* _Source excerpt_:
##############################

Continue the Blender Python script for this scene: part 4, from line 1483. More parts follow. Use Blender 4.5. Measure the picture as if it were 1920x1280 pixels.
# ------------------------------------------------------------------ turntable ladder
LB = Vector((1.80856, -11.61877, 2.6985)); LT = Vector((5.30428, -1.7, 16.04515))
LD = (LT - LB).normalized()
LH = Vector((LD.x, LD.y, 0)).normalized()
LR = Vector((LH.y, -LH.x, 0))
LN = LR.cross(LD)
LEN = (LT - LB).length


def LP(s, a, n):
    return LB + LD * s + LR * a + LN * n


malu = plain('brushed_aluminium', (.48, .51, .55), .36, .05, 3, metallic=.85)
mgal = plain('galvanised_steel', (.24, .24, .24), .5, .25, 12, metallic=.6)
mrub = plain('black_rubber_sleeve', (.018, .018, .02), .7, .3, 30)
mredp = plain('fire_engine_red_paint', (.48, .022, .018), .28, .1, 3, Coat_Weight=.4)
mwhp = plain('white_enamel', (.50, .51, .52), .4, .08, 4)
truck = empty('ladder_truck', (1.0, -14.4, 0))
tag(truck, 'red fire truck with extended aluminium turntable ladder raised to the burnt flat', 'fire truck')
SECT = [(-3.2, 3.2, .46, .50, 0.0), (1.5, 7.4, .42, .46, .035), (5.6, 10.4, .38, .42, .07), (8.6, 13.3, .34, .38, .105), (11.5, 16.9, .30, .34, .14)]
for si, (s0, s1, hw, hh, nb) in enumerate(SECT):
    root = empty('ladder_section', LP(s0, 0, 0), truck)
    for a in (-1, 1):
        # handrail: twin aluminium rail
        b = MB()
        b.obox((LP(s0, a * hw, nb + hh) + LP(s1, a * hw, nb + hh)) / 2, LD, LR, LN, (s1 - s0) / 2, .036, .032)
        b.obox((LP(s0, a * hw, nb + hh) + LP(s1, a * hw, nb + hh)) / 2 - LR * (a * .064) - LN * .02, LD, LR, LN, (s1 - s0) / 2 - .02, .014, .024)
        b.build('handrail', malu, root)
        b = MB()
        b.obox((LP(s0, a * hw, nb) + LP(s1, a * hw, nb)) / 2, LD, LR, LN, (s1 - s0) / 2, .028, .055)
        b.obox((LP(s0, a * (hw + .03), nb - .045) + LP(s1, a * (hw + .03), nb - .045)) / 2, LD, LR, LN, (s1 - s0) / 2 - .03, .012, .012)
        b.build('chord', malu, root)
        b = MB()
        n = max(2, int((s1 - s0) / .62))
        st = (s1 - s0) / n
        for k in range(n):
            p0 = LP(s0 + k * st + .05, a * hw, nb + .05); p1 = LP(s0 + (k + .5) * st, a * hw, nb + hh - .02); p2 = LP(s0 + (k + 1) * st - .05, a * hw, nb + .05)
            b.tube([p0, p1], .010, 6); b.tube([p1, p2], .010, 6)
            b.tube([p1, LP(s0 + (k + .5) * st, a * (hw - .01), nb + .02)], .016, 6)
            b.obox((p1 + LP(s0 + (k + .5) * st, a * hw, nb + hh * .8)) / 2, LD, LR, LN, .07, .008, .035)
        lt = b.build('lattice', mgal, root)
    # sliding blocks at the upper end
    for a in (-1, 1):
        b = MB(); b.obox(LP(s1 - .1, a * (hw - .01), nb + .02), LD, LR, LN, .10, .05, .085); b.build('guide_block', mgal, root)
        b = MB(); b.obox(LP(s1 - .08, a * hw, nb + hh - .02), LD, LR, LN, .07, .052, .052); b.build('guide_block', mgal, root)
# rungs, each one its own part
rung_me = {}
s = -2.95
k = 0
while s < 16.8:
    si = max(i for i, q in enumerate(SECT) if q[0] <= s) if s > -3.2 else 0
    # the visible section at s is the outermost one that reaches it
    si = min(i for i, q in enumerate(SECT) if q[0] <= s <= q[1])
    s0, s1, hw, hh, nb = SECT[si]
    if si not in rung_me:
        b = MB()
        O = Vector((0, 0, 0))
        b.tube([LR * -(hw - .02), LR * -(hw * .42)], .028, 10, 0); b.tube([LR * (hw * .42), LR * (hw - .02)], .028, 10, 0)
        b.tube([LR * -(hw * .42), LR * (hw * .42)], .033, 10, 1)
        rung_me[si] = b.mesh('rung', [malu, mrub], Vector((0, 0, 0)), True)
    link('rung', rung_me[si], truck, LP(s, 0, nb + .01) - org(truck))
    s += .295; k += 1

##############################

* _Task goal_:
Your output must be the lines of the material above, from the first through the line that contains "return LB + LD * s + LR * a + LN * n", copied exactly. Include both endpoints and nothing else.

* _Response for this exercise_:
Continue the Blender Python script for this scene: part 4, from line 1483. More parts follow. Use Blender 4.5. Measure the picture as if it were 1920x1280 pixels.
# ------------------------------------------------------------------ turntable ladder
LB = Vector((1.80856, -11.61877, 2.6985)); LT = Vector((5.30428, -1.7, 16.04515))
LD = (LT - LB).normalized()
LH = Vector((LD.x, LD.y, 0)).normalized()
LR = Vector((LH.y, -LH.x, 0))
LN = LR.cross(LD)
LEN = (LT - LB).length


def LP(s, a, n):
    return LB + LD * s + LR * a + LN * n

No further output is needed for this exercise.